The initiative is a collaboration of the Northwest Regional Innovation Centre in Thunder Bay, the Timmins Economic Development Corporation’s (TEDC) Business Enterprise Centre, YouLaunch with the Sault Ste. Marie Innovation Centre in Sault Ste. Marie, and PARO Centre for Women’s Enterprise in Thunder Bay.

“Through this project, we will demonstrate that social enterprises are a viable opportunity to expand the Northern economy,” NORDIK director Dr. Gayle Broad said in a release.

“Not only will it assist in overcoming challenges to launching and/or expanding social enterprises, but it will also address providing culturally appropriate services. Many communities and economic development services are looking for more resources to assist them in better serving social enterprises and entrepreneurs, and this program is designed to do that.”

Social enterprises engage citizens and spark change through developing innovative ideas and employment opportunities while meeting communities’ social, cultural and environmental needs.

Social enterprises differ from other small businesses in that they use the “triple bottom line” (people, planet, profit) to assess their success and their governance structure often reflects community and/or collective control. Examples are cooperatives or non-profit organizations.

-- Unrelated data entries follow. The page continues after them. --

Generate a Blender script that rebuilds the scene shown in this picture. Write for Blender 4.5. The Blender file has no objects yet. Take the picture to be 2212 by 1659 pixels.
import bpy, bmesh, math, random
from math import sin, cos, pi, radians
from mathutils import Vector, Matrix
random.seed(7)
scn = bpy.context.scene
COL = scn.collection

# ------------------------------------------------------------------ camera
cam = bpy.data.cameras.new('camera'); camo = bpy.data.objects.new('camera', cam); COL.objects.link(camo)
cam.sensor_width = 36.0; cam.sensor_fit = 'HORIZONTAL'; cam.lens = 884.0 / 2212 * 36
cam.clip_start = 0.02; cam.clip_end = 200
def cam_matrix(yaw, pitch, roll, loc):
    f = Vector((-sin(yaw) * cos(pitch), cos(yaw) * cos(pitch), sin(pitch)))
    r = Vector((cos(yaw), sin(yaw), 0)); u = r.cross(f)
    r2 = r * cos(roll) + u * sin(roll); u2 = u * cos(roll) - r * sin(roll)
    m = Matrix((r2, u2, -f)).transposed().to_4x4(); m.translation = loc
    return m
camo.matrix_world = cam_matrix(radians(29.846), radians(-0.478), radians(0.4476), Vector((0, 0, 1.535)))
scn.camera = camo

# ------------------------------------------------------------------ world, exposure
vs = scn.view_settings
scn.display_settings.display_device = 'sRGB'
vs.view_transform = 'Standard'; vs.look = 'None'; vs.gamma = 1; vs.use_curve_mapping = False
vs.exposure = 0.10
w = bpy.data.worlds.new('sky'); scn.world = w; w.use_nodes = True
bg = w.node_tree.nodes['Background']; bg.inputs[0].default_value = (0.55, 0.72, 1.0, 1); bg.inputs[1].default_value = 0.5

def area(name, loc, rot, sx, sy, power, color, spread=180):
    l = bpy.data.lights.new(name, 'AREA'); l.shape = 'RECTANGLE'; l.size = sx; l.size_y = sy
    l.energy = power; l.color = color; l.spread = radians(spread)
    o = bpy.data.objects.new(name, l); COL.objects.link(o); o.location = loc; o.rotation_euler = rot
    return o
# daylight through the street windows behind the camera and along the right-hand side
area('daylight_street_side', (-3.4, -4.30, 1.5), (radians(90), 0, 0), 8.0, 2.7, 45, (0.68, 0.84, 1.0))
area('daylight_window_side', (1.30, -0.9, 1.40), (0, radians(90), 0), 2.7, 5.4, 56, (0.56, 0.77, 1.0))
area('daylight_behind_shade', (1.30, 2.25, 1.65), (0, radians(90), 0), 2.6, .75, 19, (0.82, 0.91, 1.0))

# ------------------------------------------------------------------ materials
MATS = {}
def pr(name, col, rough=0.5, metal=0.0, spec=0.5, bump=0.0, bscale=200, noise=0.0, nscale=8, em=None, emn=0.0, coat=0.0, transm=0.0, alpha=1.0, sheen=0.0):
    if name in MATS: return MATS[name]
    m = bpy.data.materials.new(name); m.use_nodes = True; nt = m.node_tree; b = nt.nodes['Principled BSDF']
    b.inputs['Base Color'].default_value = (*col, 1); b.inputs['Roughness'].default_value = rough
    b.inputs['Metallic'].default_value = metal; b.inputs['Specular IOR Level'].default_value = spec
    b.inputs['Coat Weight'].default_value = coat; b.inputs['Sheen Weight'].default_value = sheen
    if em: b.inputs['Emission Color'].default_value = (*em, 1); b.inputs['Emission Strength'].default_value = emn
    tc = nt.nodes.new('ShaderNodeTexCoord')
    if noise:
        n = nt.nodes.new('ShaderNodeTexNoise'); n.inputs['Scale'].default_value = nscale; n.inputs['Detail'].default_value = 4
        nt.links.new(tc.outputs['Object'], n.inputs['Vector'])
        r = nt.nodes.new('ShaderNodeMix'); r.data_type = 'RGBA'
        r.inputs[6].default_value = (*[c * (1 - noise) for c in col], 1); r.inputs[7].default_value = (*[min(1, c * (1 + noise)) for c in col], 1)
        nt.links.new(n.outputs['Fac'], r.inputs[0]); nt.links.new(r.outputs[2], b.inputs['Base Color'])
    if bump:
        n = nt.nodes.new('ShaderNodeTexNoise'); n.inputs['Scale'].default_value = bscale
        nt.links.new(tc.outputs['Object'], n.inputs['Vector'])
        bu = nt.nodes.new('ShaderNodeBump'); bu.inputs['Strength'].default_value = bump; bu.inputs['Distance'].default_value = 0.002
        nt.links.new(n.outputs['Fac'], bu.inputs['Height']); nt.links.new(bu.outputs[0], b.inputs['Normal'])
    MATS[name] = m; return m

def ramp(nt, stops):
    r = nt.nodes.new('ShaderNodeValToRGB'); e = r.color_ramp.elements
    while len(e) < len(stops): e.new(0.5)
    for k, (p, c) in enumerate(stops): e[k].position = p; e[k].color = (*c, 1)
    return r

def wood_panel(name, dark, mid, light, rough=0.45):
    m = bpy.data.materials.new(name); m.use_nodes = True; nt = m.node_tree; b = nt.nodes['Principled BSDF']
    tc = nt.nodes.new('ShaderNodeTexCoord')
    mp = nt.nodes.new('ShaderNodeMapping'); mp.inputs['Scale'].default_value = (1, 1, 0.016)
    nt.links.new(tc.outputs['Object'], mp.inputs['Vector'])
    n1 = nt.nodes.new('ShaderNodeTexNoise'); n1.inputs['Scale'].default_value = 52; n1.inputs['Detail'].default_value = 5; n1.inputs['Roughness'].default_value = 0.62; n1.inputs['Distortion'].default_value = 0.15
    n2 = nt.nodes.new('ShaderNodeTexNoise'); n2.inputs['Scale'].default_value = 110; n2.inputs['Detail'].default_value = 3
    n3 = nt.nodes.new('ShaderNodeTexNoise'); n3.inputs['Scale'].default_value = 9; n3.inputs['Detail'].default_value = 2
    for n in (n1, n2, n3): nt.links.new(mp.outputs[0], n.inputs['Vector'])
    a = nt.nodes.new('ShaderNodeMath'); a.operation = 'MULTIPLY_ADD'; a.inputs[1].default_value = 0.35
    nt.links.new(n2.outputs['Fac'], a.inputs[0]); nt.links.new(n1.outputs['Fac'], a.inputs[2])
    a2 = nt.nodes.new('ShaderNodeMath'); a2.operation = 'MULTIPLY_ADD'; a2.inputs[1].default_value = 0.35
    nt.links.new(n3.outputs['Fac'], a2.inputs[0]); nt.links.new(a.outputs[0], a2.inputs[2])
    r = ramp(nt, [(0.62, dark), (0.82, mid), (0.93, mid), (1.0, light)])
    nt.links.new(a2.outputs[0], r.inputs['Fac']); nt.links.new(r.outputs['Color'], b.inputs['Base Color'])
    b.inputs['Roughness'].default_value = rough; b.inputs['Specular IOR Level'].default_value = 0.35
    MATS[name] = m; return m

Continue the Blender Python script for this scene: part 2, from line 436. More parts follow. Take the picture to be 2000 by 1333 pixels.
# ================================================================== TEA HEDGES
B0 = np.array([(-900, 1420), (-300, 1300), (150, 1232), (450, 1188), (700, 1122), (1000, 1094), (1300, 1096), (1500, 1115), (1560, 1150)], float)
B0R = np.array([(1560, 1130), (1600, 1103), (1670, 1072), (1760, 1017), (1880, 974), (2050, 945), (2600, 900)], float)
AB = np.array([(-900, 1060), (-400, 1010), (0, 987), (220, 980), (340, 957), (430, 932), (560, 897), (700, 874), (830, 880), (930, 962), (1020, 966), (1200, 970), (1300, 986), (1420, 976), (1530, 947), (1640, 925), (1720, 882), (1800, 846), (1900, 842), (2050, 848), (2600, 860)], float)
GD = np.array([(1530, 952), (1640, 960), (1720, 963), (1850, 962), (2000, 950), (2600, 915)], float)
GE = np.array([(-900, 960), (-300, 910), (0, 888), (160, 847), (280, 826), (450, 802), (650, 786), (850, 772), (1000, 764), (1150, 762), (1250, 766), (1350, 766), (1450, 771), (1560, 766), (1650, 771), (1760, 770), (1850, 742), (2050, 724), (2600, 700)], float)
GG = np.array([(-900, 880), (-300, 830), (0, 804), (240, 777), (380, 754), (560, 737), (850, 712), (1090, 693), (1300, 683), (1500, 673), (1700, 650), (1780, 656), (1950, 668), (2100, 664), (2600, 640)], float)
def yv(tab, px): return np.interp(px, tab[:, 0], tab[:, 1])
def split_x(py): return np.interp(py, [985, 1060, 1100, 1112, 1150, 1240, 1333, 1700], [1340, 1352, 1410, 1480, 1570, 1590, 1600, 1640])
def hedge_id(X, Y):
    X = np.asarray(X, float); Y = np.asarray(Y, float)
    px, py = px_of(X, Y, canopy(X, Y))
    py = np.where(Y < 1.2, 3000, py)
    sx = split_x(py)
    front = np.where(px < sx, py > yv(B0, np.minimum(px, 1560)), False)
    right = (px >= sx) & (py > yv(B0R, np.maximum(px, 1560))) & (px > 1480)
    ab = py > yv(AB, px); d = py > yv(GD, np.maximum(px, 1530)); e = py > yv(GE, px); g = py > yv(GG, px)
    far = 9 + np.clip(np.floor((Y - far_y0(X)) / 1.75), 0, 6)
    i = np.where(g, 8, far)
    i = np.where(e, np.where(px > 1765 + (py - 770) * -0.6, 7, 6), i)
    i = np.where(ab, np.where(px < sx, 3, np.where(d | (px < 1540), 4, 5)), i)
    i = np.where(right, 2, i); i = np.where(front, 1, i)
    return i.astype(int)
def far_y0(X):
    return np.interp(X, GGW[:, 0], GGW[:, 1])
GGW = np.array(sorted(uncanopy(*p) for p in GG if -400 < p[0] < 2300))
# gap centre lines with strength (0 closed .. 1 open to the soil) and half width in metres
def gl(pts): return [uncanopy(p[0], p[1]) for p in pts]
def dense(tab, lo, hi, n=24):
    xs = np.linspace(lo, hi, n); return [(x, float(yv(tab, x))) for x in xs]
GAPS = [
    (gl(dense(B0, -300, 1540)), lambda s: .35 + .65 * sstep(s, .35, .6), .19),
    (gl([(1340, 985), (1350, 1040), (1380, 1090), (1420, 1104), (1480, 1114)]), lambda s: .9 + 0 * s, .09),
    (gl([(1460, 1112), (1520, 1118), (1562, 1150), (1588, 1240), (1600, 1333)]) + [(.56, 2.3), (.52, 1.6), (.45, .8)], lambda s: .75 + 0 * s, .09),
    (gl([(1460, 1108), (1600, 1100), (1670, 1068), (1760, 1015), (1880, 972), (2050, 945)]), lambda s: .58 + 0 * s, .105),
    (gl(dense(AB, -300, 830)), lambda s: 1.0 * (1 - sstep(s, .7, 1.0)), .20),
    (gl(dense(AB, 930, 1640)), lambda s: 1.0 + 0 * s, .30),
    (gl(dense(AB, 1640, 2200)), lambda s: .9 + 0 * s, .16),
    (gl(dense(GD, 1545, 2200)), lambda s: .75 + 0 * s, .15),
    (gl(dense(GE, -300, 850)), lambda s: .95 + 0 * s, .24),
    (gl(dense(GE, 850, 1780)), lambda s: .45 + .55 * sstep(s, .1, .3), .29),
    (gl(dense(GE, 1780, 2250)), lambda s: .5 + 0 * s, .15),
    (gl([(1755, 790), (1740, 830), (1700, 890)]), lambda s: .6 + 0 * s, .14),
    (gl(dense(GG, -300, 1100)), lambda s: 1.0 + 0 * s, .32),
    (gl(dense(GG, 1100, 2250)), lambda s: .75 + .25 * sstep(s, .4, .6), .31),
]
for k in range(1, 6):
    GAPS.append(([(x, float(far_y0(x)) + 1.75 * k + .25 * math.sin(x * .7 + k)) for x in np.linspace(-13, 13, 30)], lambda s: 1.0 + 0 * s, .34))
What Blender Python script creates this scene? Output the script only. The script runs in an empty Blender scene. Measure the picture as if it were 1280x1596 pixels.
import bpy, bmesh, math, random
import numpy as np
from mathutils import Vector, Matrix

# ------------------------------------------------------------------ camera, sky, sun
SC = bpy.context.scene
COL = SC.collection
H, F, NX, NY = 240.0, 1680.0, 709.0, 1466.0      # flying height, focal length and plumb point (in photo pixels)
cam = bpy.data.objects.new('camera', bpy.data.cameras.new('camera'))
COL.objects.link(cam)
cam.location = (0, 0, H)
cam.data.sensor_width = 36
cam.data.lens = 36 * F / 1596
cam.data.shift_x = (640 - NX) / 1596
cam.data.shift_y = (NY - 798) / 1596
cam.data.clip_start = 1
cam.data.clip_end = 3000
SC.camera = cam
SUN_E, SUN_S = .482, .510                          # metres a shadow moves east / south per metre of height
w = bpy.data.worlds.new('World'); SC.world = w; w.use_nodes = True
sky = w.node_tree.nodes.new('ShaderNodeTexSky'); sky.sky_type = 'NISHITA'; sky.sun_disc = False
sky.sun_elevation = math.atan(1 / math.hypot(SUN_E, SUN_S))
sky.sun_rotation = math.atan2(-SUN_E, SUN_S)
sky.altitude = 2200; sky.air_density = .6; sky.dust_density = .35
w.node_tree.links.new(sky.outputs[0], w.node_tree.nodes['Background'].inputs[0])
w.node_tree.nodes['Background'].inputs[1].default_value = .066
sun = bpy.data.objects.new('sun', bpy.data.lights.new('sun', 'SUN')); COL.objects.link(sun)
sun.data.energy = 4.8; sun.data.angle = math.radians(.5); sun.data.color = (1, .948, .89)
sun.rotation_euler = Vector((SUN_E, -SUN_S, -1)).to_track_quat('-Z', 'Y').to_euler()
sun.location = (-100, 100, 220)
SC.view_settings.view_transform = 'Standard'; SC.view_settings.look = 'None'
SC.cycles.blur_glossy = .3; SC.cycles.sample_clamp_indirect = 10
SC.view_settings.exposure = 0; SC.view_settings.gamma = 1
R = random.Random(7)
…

“As a partner in the Northern Region Social Enterprise Partnership, we are excited to continue to help pave the way for social enterprises in Northern Ontario,” said Maggie Matear, director of community economic development of the TEDC, in the release.

“Through this regionally tailored approach, we are able to ensure the unique environment of Northern Ontario is adequately covered in scaling up and growing social enterprise.”

The Northern Region Social Enterprise Partnership project catchment area stretches throughout Northern Ontario from Parry Sound to the Manitoba border and all areas in between.

NORDIK’s goal is to build Northern Ontario’s capacity to conduct research that contributes to social, economic and environmental justice in rural, Indigenous and Northern communities and provides evidence for informed policy and decision-making.